No es difícil entenderlo. Si ya tenía pruebas a través de sus postres de restaurante, acercarme a la dulcería de la calle Pureza me despejó cualquier incógnita al respecto. El local es realmente acogedor, de estética muy poco sevillana en un primer vistazo que, poco a poco, va revelando a través de los azulejos, de detalles aquí y allá, un carácter mucho más cercano a la ciudad de lo que en principio puede parecer. En ese sentido se parece al propio Manu.
La oferta se divide en tres grandes grupos que aparecen en la vitrina expositora: dulces clásicos sevillanos y trianeros, elaboraciones de autor y pastelería clásica. Es difícil decidirse por una vertiente de la oferta u otra, pero en esta visita me decanto por los clásicos internacionales. En Sevilla, rebuscando un poco, es fácil –como es lógico- encontrar excelentes dulces locales y andaluces, pero poder disfrutar de un croissant de calidad es mucho más complicado, allí como en cualquier otra ciudad española.
Lo que me encuentro es uno de los mejores croissants que he probado en España, perfectamente hojaldrado en el interior, con el equilibrio perfecto entre capas de masa y aire, ni mucho ni poco, el justo para que el bocado resulte ligero y sabroso al mismo tiempo. Y un profundo sabor a mantequilla, a mantequilla de verdad.
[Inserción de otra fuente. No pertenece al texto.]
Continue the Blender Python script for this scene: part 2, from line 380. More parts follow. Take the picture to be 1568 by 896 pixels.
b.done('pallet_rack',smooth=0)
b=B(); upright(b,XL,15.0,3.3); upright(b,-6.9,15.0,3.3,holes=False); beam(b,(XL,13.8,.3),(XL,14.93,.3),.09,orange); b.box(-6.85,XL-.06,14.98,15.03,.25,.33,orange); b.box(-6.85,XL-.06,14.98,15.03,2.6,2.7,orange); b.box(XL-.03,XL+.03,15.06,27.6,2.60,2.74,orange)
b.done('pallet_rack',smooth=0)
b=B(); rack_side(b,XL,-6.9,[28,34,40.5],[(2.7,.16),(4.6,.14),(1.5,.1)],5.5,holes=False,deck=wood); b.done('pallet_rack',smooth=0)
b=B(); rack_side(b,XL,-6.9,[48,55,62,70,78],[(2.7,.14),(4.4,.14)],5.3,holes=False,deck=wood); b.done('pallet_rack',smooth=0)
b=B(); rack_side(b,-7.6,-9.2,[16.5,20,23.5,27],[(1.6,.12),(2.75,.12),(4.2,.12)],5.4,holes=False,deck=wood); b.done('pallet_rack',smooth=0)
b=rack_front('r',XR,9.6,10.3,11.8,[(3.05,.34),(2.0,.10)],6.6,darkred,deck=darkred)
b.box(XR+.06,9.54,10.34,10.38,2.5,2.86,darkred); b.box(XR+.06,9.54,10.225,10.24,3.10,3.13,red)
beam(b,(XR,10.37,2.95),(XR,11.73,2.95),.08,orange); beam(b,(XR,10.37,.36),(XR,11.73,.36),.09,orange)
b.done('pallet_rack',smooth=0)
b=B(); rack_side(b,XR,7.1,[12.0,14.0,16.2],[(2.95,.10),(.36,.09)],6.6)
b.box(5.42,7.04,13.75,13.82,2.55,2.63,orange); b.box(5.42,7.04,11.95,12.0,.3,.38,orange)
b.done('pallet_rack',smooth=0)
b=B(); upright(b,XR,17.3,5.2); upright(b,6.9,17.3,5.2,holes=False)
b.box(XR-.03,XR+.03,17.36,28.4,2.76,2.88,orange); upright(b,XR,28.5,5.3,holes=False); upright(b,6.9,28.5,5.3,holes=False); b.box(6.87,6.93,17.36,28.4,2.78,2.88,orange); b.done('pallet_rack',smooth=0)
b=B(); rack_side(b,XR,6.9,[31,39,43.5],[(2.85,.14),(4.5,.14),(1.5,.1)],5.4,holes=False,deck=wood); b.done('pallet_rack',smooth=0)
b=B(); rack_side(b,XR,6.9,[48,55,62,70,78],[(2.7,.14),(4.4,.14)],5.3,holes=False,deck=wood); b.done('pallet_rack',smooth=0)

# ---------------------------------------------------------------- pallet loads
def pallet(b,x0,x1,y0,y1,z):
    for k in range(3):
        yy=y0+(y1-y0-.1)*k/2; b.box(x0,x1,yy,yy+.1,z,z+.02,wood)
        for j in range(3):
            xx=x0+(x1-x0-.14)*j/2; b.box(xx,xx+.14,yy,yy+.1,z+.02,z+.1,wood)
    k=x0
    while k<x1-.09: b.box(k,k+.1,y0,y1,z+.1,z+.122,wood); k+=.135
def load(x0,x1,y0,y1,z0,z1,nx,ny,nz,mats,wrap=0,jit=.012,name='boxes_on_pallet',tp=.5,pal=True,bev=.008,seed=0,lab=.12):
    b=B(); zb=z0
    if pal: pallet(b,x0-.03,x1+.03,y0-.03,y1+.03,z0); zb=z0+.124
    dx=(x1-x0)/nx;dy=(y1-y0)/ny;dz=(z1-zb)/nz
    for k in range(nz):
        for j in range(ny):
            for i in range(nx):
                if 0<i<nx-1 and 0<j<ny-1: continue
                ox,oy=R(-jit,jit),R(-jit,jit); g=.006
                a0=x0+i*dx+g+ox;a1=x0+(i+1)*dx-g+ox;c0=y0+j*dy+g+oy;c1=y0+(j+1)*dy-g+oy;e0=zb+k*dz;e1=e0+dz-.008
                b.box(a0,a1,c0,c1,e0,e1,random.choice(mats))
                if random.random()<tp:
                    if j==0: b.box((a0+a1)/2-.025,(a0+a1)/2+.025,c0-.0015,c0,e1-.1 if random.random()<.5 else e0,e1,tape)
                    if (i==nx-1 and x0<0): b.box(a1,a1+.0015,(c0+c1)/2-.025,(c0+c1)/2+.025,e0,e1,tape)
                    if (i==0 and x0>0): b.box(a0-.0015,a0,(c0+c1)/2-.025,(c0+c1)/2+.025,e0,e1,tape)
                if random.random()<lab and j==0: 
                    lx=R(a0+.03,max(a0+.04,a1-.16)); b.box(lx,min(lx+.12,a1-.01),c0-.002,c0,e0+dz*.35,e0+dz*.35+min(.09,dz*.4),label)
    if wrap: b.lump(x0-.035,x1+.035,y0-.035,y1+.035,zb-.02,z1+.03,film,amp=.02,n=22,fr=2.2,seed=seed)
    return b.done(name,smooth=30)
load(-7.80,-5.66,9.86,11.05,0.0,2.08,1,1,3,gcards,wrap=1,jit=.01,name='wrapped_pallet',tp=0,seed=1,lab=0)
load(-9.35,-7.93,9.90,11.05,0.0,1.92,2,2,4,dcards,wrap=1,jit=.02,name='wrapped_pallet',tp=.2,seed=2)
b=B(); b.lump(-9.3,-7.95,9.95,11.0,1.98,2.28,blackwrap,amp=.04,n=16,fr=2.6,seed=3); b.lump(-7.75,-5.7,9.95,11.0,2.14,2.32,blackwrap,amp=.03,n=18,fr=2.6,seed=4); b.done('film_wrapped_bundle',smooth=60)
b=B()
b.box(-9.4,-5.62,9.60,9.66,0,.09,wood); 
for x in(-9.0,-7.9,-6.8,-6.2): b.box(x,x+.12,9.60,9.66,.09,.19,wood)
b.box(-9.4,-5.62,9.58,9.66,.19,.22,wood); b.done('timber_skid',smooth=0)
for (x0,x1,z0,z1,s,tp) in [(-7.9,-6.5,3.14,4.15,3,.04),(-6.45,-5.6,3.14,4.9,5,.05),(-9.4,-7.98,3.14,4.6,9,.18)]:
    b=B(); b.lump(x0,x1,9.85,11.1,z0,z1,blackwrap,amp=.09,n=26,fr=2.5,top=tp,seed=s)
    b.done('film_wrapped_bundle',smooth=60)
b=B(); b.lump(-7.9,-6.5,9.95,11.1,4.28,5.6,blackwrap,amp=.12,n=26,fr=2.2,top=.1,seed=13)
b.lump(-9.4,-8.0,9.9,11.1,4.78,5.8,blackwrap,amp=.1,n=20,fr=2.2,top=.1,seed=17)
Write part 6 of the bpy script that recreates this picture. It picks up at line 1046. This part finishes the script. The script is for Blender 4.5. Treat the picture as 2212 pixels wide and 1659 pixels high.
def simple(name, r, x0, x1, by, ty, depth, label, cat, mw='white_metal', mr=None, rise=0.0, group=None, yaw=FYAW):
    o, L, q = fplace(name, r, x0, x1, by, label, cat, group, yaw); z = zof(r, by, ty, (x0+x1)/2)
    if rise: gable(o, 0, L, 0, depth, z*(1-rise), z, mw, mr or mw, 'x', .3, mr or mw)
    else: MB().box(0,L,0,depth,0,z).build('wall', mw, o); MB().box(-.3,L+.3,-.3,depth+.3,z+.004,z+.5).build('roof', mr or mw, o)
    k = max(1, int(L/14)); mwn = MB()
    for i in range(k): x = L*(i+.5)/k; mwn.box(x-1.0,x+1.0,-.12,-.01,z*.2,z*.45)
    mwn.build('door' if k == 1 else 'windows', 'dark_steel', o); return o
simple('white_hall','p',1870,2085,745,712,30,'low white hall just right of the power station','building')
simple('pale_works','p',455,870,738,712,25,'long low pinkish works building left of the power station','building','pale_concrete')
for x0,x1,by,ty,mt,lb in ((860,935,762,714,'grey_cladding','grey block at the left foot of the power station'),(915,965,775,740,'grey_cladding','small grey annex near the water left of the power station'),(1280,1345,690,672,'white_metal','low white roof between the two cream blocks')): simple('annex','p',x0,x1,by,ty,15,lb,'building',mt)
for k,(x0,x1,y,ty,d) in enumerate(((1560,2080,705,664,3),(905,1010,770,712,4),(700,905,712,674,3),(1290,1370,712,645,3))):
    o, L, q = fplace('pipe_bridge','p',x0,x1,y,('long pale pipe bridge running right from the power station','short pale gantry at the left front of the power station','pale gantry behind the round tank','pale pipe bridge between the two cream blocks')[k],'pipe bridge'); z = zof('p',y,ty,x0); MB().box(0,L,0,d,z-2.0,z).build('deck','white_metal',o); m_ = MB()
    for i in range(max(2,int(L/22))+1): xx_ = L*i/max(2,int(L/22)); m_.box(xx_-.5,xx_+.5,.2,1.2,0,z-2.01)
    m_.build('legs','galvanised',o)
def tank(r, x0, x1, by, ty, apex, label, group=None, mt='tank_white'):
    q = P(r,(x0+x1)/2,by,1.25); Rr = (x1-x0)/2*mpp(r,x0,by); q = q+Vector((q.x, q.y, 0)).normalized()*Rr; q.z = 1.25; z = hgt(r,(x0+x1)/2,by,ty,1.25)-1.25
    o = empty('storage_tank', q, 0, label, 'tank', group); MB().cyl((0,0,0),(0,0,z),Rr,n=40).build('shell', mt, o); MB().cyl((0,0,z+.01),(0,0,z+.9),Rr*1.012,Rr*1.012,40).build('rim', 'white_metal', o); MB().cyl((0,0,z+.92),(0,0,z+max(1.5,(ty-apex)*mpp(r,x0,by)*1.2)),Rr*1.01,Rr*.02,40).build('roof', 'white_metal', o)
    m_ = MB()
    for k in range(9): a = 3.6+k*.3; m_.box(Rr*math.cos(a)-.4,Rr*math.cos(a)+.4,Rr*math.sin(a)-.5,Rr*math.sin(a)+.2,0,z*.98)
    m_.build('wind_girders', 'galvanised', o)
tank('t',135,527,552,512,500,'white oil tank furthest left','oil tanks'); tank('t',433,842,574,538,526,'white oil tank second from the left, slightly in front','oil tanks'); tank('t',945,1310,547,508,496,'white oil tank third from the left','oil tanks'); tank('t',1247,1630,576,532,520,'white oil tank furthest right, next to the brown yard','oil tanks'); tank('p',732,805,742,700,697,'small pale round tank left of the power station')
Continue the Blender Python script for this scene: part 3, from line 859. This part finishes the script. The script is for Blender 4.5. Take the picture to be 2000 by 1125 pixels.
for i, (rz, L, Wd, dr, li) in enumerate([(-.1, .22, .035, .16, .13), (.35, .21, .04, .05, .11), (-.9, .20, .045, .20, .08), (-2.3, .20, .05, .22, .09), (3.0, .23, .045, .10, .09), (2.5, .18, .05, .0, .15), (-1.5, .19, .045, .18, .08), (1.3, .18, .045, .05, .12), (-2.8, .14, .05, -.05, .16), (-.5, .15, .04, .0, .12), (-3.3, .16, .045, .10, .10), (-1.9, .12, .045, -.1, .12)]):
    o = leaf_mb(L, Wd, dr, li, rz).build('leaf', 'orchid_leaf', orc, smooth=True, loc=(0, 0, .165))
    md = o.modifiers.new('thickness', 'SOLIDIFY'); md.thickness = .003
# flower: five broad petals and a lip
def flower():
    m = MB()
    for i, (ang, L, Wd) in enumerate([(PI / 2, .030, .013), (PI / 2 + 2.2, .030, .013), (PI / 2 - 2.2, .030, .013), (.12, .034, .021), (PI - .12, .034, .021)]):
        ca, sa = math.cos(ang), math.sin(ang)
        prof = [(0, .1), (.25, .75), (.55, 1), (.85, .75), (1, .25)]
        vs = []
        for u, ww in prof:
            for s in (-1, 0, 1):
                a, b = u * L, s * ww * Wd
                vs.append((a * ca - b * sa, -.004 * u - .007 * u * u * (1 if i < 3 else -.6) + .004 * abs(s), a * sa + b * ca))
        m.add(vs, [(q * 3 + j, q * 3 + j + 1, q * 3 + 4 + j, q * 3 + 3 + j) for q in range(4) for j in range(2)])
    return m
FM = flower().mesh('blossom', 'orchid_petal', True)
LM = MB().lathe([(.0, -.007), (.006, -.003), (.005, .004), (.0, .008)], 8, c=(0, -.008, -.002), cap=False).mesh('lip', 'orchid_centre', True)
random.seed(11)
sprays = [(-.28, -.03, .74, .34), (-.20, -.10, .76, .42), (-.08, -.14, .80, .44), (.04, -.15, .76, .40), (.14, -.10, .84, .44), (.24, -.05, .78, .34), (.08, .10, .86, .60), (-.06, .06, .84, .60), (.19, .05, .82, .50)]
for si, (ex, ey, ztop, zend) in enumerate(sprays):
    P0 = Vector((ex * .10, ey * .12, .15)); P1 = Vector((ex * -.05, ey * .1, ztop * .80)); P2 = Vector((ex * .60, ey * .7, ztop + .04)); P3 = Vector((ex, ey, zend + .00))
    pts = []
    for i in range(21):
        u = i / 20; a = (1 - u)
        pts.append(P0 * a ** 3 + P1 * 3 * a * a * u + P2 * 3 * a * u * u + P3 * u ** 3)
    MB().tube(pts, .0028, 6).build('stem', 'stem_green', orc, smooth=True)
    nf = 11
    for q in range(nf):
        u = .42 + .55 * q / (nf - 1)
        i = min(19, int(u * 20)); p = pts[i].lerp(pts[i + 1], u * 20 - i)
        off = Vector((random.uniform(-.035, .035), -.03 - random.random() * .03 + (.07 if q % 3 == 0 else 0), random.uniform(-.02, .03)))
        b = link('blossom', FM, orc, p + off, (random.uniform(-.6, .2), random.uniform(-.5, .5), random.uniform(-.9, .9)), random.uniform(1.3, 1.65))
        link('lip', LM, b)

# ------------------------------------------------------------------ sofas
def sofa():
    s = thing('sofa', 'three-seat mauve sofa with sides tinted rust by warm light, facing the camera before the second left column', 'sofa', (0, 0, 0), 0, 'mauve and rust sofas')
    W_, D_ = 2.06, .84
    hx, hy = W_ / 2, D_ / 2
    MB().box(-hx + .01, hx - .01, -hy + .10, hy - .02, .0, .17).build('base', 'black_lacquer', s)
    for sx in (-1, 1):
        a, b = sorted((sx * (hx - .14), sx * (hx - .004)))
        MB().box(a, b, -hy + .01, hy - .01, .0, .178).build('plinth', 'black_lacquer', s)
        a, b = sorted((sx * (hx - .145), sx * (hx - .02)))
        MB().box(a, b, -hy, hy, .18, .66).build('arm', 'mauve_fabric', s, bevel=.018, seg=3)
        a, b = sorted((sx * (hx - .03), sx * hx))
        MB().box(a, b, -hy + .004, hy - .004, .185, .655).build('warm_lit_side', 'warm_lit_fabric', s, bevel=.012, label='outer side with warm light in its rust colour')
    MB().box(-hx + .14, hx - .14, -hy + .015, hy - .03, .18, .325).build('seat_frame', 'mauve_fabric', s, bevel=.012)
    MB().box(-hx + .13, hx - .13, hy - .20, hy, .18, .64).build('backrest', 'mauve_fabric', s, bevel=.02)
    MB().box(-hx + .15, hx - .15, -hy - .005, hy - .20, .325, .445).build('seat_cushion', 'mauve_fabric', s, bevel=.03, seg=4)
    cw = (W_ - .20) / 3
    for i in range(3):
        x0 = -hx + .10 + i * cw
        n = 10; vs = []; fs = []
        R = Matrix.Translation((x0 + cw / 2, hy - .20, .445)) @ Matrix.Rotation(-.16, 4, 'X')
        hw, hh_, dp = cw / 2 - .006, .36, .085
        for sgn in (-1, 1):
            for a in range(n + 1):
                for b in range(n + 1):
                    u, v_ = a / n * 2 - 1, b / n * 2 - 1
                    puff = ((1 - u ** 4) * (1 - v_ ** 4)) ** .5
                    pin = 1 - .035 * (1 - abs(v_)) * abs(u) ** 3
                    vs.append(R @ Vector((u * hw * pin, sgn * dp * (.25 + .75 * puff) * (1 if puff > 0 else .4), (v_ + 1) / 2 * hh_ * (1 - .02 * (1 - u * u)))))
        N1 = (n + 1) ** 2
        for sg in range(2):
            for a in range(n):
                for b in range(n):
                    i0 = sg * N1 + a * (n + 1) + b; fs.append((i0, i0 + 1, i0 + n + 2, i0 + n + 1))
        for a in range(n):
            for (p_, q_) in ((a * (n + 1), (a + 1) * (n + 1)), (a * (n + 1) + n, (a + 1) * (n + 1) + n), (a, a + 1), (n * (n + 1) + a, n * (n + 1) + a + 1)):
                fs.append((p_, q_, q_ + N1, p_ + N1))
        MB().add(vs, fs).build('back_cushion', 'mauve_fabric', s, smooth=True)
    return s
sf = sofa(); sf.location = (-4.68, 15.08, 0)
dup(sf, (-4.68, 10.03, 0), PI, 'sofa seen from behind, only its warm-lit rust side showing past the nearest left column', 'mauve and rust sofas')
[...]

Lo mismo nos pasa con el milhojas de crema cubierto de chantilly: las placas de masa ofrecen la resistencia justa, no son blandas en absoluto, pero se deshacen en la boca acompañando a la perfección a la crema, dándole el contrapunto de textura sin imponerse. De nuevo el recuerdo de mantequilla está bien presente. Impresionante.
Manu te deja probar las cosas a tu ritmo. Nos acercamos al bar de al lado y pedimos un café que nos traemos a la dulcería. Probamos, comparamos. Nos saca otro croissant: los de la vitrina están allí desde la mañana, pero acaba de salir una nueva hornada, justo a tiempo para las meriendas de la tarde. Quiere que la probemos para que veamos cómo la masa evoluciona con el paso de tan solo unas horas.
Ahora es él quien nos mira curioso. Quiere saber qué nos parece lo que hemos probado, si hay algo que falla, si hay algo que creamos que se puede mejorar. Sabe que lo que hemos merendado son caballos ganadores, porque es de esos profesionales perfectamente seguros de lo que se traen entre manos, de esos que saben que de su obrador salen cosas realmente buenas. Pero no se conforma en la autocomplacencia: pregunta, te mira a lo ojos mientras contestas. Le interesa saber qué opinan los clientes, algo que uno se encuentra mucho menos de lo que le gustaría.
Me marcho de la dulcería feliz. Encantado con la estupenda merienda que acabamos de difrutar, sorprendido con los precios, muy similares a los de cualquier sitio en el que te sirvan bollería del montón y, sobre todo, con la seguridad de haber estado en uno de esos sitios que reverencian el oficio. Uno de esos sitios a los que estoy deseando volver.